Baca juga: PBB Tuding Israel Menahan dan Menganiaya Ribuan Warga Palestina
Sejak perang Hamas-Israel meletus tanggal 7 Oktober 2023, Borrell segera meminta adanya pengurangan eskalasi.
Dia juga meminta gencatan senjata sementara di Gaza diubah menjadi gencatan senjata permanen agar memungkinan negosiasi perdamaian.
"Jika kita tidak mengintervensi dengan kuat, kebencian dan kejahatan akan terus ada dari generasi ke generasi, dari pemakaman ke pemakaman, ketika benih kebencian yang sedang ditabur di Gaza tumbuh," katanya.
Borrell juga pernah mengecam para pemukim Israel di Tepi Barat.
"Masyarakat internasional menganggap mereka (para pemukim) itu ilegal, tetapi belum melakukan apa pun untuk menangani keilegalan itu," ucap dia.
Israel tolak solusi 2 negara
Netanyahu menolak rencana berdirinya negara Palestina setelah perang Hamas-Israel berakhir.
Tak hanya itu, Netanyahu juga bersumpah bakal menentang rencana AS perihal pendirian negara Palestina.
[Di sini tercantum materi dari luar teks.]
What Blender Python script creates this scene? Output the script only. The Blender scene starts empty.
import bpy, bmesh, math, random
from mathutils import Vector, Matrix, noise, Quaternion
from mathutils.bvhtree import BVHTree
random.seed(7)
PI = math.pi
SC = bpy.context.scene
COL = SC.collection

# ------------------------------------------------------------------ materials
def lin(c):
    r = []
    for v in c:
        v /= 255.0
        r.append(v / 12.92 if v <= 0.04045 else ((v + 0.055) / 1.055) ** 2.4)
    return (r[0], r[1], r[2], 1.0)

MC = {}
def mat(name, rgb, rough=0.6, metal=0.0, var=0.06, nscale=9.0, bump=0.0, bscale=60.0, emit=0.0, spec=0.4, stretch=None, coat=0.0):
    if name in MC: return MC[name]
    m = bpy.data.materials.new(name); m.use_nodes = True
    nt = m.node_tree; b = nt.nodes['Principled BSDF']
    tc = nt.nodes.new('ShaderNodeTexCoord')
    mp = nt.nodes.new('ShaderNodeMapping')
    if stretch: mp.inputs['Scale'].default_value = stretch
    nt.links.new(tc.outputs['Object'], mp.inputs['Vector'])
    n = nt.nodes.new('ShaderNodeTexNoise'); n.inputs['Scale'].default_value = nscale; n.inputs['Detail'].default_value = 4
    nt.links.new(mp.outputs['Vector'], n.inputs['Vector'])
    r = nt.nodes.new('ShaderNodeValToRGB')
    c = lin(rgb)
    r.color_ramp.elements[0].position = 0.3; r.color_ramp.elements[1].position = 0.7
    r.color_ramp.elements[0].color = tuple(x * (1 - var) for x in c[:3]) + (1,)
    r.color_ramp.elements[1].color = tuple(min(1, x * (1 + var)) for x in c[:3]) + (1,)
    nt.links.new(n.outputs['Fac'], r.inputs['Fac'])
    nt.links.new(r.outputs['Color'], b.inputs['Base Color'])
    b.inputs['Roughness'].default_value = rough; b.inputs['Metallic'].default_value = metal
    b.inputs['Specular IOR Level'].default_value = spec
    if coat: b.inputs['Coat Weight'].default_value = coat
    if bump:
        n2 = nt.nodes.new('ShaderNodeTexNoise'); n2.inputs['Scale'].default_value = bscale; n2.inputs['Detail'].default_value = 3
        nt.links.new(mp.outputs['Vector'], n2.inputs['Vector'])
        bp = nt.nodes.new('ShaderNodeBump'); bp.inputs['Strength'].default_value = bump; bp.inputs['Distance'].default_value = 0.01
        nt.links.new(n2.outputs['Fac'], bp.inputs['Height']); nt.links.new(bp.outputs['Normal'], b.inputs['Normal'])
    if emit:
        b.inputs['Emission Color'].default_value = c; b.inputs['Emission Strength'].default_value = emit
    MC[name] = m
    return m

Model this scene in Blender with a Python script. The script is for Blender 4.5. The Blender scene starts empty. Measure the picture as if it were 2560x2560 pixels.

Sebelumnya, pemerintahan Presiden AS Joe Biden dilaporkan akan mengabaikan Netanyahu demi bisa mewujudkan solusi dua negara untuk mengatasi konflik Palestina-Israel.
Adapun Menteri Luar Negeri AS, Antony Blinken, mengatakan Israel tak mungkin bisa mendapatkan "keamanan yang nyata" tanpa adanya negara Palestina.
"Siapa pun yang berbicara tentang 'masa setelah Netanyahu' pada dasarnya berbicara mengenai pendirian negara Palestina dengan Otoritas Palestina," ujar Netanyahu dalam konferensi pers Kamis malam, (18/1/2024), di Pangkalan Militer Kirya, dikutip dari The Times of Israel.
Baca juga: Tarik Ulur dan Putus Nyambung Hubungan Joe Biden-Netanyahu di Tengah Perang Hamas-Israel
Dia mengklaim sebagian besar warga Israel menolak pendirian negara Palestina. Netanyahu juga mengaku akan terus menolaknya.
Menurutnya, konflik Palestina-Israel yang sudah berlangsung selama puluhan tahun bukan disebabkan oleh ketiadaan negara Palestina.
"Bukan karena ketiadaan sebuah negara, negara orang Palestina, tetapi lebih karena persoalan keberadaan sebuah negara, negara orang Yahudi," ujarnya.
Netanyahu mengatakan, Israel harus menegakkan "kontrol keamanan" atas semua wilayah di barat Sungai Yordan (maksudnya Israel, Tepi Barat, dan Gaza).
Dia mengakui, bahwa hal itu bertentangan dengan ide kedaulatan warga Palestina.
"Apa yang bisa kalian lakukan? Saya mengatakan kenyaataan ini kepada teman Amerika kita."
Pekan lalu Netanyahu dilaporkan menolak proposal dari Blinken.
Dalam proposal itu disebutkan bahwa Arab Saudi akan menormalisasi hubungan dengan Israel jika Israel bersedia membuka jalan bagi pendirian negara Palestina.